Crónicas

Os pontos

A roupa nova significava libertar-me do que estava velho, gasto e usado. Dos sapatos com meias solas e capas, das t-shirts sem cor e puídas que não chegavam a encher o velho guarda-fato de madeira de castanho

Não sei se alguém ainda estuda para os pontos, se faz pontos em vez de testes, mas nos anos 80 as notas na pauta no fim do período vinham das percentagens que se tirava nos pontos. Os professores falavam muito da participação na aula, do estudo contínuo e dos outros bons princípios como o respeito e a disciplina que, na hora de dar um 10 ou 17, um 4 ou um 3, passavam a verbo de encher sermões.

O jogo era limpo e cristalino. Quem tinha nota passava, quem não tinha lutava como um louco para passar, nem que fosse cambado a duas disciplinas. Caso contrário ficava a marcar passo e tinha castigo para o Verão inteiro. Os repetentes não tinham boa fama e ganhar o rótulo de ser duro de cabeça não era bom. Pelo menos a minha mãe fazia disso uma questão de honra e vergonha.

E a meio de Novembro, quando os professores entregavam os primeiros pontos corrigidos, as notas eram decisivas quanto à generosidade do Natal. Eu, como aquela geração inteira, esperava pela fartura das festas, fazia orçamentos com as notas de cinco contos das tias, namorava as montras e imaginava-me dentro da roupa e com os sapatos nos pés na missa do galo e a entrar pela porta da escola nos primeiros dias de Janeiro.
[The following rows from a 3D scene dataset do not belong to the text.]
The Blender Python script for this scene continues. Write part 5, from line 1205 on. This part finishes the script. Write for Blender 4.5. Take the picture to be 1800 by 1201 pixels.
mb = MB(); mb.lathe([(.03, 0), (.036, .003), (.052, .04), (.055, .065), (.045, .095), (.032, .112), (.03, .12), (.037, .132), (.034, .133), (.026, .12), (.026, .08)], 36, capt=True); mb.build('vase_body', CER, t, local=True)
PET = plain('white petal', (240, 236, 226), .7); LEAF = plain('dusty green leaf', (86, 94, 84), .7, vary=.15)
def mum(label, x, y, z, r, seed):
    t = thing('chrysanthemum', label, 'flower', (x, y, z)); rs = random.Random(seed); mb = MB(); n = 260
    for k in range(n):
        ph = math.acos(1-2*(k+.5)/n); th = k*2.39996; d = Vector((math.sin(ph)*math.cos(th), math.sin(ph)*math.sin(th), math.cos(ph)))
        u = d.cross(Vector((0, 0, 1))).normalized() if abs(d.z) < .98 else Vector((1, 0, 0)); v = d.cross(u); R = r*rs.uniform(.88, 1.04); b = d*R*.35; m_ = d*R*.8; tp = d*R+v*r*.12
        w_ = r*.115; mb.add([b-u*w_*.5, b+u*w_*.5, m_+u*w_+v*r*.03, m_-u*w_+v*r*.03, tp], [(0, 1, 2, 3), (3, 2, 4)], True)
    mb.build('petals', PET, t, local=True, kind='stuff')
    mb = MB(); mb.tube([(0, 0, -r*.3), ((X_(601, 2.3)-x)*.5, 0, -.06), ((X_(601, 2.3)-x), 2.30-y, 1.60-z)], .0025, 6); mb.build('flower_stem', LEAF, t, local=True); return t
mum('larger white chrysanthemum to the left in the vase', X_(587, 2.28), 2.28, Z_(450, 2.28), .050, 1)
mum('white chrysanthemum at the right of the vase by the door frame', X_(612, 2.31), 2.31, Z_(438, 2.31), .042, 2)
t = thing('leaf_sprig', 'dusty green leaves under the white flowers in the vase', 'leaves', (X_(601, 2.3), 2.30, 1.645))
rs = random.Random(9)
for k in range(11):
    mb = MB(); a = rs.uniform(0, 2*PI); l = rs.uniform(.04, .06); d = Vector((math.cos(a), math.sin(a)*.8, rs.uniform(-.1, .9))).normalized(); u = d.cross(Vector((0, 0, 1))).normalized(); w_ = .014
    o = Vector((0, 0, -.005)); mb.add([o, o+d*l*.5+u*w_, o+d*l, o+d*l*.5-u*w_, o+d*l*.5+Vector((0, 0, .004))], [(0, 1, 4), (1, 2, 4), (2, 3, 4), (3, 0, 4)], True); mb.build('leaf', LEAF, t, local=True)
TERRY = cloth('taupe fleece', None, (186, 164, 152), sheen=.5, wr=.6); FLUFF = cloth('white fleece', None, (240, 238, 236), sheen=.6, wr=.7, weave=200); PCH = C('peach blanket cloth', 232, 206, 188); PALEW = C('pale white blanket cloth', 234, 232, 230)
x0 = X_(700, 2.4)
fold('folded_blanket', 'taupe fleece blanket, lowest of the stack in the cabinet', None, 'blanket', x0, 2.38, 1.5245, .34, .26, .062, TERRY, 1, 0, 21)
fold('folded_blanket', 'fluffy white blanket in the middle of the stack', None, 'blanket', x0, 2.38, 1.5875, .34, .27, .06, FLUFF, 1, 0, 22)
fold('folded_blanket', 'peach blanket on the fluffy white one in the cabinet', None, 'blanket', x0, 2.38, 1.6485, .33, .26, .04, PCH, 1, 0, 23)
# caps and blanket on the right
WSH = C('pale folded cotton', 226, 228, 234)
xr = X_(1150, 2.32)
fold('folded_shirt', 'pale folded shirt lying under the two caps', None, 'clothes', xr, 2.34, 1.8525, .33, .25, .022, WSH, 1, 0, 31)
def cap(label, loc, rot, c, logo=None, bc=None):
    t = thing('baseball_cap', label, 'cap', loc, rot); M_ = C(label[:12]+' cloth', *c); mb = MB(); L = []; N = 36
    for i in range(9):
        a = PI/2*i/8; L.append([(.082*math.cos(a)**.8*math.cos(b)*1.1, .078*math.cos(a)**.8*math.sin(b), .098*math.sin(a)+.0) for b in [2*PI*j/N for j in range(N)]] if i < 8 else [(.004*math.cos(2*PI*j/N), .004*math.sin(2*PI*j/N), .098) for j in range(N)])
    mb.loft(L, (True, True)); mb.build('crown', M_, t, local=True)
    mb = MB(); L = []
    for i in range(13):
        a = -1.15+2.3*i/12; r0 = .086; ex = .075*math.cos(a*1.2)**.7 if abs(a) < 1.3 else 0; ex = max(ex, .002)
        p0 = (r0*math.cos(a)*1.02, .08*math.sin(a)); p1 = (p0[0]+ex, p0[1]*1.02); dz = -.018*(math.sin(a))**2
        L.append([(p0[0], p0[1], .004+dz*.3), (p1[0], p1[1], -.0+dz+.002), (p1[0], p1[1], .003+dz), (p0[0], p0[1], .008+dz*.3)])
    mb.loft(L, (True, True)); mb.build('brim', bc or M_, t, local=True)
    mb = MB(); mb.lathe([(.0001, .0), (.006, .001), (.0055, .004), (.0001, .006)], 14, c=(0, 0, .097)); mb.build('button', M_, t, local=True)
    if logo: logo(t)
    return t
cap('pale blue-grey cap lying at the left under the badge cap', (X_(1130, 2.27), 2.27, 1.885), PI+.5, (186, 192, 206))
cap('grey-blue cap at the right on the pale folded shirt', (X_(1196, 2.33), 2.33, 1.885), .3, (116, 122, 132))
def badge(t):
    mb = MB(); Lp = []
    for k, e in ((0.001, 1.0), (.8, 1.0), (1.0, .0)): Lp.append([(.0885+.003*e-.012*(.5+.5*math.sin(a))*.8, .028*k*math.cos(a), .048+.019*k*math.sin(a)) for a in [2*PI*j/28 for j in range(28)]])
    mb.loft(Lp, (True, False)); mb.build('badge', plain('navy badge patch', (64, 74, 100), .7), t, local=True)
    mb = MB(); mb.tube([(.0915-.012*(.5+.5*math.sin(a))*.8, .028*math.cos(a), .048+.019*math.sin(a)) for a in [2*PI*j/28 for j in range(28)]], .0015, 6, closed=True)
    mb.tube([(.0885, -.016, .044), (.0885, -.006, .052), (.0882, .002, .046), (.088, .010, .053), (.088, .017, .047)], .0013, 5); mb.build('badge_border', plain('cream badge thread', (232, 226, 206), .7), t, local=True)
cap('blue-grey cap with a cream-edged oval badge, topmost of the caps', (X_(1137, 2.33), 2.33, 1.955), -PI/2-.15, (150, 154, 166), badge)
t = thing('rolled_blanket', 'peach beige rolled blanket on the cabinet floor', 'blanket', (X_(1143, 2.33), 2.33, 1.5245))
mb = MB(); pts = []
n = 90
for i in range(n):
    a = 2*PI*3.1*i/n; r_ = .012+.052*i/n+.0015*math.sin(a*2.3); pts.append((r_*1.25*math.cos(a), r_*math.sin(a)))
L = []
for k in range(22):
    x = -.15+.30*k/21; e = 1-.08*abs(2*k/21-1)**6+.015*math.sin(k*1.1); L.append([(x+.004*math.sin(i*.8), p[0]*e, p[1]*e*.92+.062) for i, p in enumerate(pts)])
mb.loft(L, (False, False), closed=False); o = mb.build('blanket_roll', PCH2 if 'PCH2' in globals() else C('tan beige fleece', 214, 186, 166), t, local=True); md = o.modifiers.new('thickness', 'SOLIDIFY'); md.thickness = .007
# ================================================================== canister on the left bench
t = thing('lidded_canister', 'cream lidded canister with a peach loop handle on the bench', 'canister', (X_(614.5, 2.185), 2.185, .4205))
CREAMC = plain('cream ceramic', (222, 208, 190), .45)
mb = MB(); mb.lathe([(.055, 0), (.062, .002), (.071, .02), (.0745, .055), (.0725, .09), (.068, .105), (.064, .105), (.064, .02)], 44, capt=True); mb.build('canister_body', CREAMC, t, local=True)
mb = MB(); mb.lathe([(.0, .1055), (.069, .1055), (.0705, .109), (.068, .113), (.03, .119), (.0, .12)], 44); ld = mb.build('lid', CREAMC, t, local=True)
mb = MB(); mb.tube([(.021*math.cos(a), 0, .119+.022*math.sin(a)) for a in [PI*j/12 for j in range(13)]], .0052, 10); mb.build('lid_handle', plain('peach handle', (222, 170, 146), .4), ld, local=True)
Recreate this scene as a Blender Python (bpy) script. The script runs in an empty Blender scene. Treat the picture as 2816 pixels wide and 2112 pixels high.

A roupa nova significava libertar-me do que estava velho, gasto e usado. Dos sapatos com meias solas e capas, das t-shirts sem cor e puídas que não chegavam a encher o velho guarda-fato de madeira de castanho. A vida no Laranjal não permitia muito além do essencial. Nem roupa, nem comida, nem desperdício de outra natureza, pois as pessoas e as coisas seguiam um ciclo. E, naquela engrenagem, a minha função era tirar boas notas nos pontos da escola.

Não posso dizer que tirei sempre, encalhei muitas vezes na Física-Química e no Inglês, balancei na Matemática e, mais do que isso, cedi muitas vezes à preguiça e acabei a ouvir o sermão de que pecado era ter boa cabeça e notas que não iam além dos mínimos para a positiva, como se fosse desprovida de ambição. E não era verdade, eu sonhava muito, com roupas, com viagens, com uma vida glamourosa, mas aos 14 anos, com as hormonas a mudar-me o corpo, era difícil manter tudo em ordem.

Lembro-me de sentir que as coisas me fugiam, que nunca seria capaz de acertar a minha cabeça com o corpo, com as rotinas, com o que me exigiam e também não sei como é que, quase por magia, tudo me começou a parecer mais simples. Crescer talvez seja isso num dia somos crianças, noutro adolescentes; num dia somos adolescentes e logo a seguir jovens cheios de objectivos. E percebi isso nos primeiros pontos do 10º ano, quando as notas dispararam e o Natal foi generoso.